酒の肴に野球の記録BACK NUMBER
オールスターと縁がなかった名選手。
1400安打男や134勝投手が実は……。
text by
広尾晃Kou Hiroo
photograph byKyodo News
posted2018/07/17 07:00
オールスター初出場でいきなりホームランを放った栗山巧。パ・リーグのベンチも球団の垣根を越えて大喜びだった。
長嶋茂雄はずっとファン投票1位だった。
野村克也は「ONがひまわりならば、俺は夜に咲く月見草」と言ったが、この月見草は最多の21回も球宴で咲いていたのだ。
昭和の昔、オールスターのファン投票は「はがき」だった。スポーツ品店などに専用はがきも置いてあったが、官製はがきでも応募できた。昔は好きな選手を1人だけ書いて投票することができたが、'70年代に入ると、セ・パ両リーグの18のポジションをすべて埋めなければならなくなった。

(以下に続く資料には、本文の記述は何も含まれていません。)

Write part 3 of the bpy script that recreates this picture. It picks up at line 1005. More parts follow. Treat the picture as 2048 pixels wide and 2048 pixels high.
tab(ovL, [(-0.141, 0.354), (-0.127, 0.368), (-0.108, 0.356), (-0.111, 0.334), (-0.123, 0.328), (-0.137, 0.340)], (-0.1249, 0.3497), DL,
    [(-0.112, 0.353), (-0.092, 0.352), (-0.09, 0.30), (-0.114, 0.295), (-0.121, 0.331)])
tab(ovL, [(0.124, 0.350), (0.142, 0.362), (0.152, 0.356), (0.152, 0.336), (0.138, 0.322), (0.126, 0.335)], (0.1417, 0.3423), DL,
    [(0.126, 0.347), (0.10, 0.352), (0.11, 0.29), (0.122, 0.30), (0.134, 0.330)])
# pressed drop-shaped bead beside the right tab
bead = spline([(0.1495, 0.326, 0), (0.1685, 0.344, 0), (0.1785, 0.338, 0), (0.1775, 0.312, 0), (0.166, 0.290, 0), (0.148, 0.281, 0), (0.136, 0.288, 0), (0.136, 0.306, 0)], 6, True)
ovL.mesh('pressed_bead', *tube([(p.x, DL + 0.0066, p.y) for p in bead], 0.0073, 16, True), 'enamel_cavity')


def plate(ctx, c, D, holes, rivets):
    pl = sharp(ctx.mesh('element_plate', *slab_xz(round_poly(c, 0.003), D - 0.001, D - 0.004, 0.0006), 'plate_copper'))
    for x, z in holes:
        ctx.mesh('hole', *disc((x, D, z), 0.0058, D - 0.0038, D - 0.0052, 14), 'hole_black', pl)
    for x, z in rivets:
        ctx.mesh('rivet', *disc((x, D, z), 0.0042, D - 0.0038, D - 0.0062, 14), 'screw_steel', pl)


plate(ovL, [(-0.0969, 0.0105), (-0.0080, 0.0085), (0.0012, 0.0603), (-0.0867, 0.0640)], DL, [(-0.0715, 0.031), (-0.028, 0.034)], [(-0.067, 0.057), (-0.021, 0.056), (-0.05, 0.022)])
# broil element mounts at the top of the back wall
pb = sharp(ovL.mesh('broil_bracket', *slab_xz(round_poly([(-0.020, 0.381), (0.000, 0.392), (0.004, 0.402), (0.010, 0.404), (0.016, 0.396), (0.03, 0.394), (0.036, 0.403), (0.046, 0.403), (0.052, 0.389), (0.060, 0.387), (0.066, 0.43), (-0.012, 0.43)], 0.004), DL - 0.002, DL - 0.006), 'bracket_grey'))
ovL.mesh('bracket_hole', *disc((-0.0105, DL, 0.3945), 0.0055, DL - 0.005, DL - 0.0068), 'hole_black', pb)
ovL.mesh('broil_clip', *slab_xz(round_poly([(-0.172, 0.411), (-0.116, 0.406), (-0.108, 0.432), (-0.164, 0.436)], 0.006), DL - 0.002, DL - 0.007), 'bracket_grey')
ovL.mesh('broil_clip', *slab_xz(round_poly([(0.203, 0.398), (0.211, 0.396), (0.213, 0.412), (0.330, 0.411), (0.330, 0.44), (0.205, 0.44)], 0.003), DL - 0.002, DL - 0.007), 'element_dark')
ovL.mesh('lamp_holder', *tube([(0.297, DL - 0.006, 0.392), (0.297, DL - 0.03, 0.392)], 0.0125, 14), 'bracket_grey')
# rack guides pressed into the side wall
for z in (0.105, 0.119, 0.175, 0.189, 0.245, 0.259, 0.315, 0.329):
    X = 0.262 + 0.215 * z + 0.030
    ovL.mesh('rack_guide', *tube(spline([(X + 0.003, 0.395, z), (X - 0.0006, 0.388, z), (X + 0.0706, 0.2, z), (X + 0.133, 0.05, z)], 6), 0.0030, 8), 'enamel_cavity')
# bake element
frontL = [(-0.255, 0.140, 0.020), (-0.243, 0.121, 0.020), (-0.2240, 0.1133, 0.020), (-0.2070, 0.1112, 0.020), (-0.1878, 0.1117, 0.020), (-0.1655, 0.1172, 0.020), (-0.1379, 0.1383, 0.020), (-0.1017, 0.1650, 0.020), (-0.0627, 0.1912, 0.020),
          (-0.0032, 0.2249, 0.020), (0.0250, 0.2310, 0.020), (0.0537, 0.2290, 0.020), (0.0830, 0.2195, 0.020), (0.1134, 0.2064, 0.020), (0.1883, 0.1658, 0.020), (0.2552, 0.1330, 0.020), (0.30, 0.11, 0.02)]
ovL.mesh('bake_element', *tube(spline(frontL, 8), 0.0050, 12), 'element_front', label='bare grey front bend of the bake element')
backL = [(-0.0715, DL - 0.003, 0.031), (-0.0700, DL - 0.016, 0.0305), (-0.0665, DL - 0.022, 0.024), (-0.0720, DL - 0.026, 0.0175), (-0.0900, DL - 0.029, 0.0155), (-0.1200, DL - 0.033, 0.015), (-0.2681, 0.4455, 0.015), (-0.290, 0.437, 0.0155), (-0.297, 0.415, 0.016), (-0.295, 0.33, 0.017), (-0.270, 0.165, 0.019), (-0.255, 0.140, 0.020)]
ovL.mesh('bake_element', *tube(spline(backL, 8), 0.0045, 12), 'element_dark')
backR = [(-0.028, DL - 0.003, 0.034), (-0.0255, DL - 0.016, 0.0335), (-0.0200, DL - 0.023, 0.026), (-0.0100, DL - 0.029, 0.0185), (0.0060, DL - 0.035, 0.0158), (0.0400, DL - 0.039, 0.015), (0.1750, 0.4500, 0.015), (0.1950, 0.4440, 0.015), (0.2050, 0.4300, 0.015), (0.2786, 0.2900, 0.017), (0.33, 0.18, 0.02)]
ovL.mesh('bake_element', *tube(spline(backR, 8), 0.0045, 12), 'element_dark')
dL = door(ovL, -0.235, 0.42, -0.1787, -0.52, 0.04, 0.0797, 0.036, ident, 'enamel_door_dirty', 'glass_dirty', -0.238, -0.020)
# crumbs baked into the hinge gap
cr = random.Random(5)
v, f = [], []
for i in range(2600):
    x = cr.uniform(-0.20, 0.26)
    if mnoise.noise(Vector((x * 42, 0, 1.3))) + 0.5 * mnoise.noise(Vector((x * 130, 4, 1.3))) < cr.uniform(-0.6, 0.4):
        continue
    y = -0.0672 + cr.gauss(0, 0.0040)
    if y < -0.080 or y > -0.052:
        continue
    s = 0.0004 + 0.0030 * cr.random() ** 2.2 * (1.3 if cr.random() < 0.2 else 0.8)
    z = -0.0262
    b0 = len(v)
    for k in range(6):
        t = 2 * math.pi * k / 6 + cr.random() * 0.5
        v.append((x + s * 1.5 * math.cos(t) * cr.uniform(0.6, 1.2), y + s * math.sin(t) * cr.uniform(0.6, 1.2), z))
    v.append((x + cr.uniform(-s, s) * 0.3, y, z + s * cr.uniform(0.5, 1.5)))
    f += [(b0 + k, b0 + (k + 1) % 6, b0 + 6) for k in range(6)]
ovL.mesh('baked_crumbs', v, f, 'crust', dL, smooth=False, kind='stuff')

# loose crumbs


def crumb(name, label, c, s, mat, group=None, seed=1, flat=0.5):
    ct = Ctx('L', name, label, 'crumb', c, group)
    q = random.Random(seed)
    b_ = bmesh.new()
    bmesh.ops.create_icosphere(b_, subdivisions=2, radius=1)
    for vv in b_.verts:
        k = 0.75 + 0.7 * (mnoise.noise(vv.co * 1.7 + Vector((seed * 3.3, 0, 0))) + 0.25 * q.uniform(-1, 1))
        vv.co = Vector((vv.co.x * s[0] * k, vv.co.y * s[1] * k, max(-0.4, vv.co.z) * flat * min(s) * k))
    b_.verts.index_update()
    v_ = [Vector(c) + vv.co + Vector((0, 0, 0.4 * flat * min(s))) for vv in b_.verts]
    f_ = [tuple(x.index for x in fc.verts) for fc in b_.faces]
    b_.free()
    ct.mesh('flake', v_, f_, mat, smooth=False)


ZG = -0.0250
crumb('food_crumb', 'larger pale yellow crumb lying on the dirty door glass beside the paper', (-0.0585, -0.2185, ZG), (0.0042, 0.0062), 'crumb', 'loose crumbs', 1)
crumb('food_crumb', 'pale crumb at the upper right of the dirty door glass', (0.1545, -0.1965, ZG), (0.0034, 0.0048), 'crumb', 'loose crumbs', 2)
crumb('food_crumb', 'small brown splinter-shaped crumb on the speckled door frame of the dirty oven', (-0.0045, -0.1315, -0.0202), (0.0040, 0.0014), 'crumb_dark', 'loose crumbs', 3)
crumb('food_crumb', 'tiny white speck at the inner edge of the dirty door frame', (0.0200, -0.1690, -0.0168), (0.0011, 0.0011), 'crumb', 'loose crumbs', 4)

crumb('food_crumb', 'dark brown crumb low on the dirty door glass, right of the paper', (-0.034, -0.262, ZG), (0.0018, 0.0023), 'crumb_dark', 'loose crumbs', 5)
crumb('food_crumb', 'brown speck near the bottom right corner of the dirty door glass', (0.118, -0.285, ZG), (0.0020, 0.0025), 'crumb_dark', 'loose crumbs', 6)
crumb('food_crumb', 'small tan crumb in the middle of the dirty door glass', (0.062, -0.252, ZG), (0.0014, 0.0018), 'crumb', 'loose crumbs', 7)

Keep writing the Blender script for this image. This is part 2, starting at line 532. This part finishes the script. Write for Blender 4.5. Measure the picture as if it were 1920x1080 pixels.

'70年代の野球ファンはテレビ観戦が中心だ。巨人を中心としたセの選手はテレビで見たことがあっても、パの試合なんて見たこともないし、選手も知らない。だけど、18人を埋めなければならない。え、パの捕手? そりゃ野村克也だろう。という感じで、長らく選ばれ続けてきた印象だ。パの投手の鈴木啓示や米田哲也も似たような印象だ。
これもある種の「ブランド」だと言えよう。
本当にすごいのは長嶋茂雄だ。なにしろデビューの1958年から引退する1974年まで、すべてファン投票1位で選ばれていた(1964年は負傷欠場)。
オールスターに縁がない名選手の特徴は?
もちろん、当時から監督推薦があったから、選に漏れた好成績を上げた選手は選ばれていたのだが、よくよく調べてみると、実力があるのにオールスターに縁がなかった選手が散見される。
そういう選手の特徴を書き出すとこんな感じになるだろうか。
1.印象が地味
2.同時期の同じポジションに有名選手がいる
3.そこそこの成績は上げるが、傑出した成績ではない
4.スロースターターである
5.レギュラーだった期間が比較的短い
4の補足説明をすると、オールスターのファン投票は6月に行われる。この時期までに好成績を上げていないと選出されない。2016年の宮崎敏郎(DeNA)、2017年の山川穂高(西武)はいずれもシーズン後半から活躍をしたためにその年は選出されず。今年は前半戦から活躍し、晴れて選ばれた。とはいえ毎年スロースターターの選手は選出されにくい傾向にある。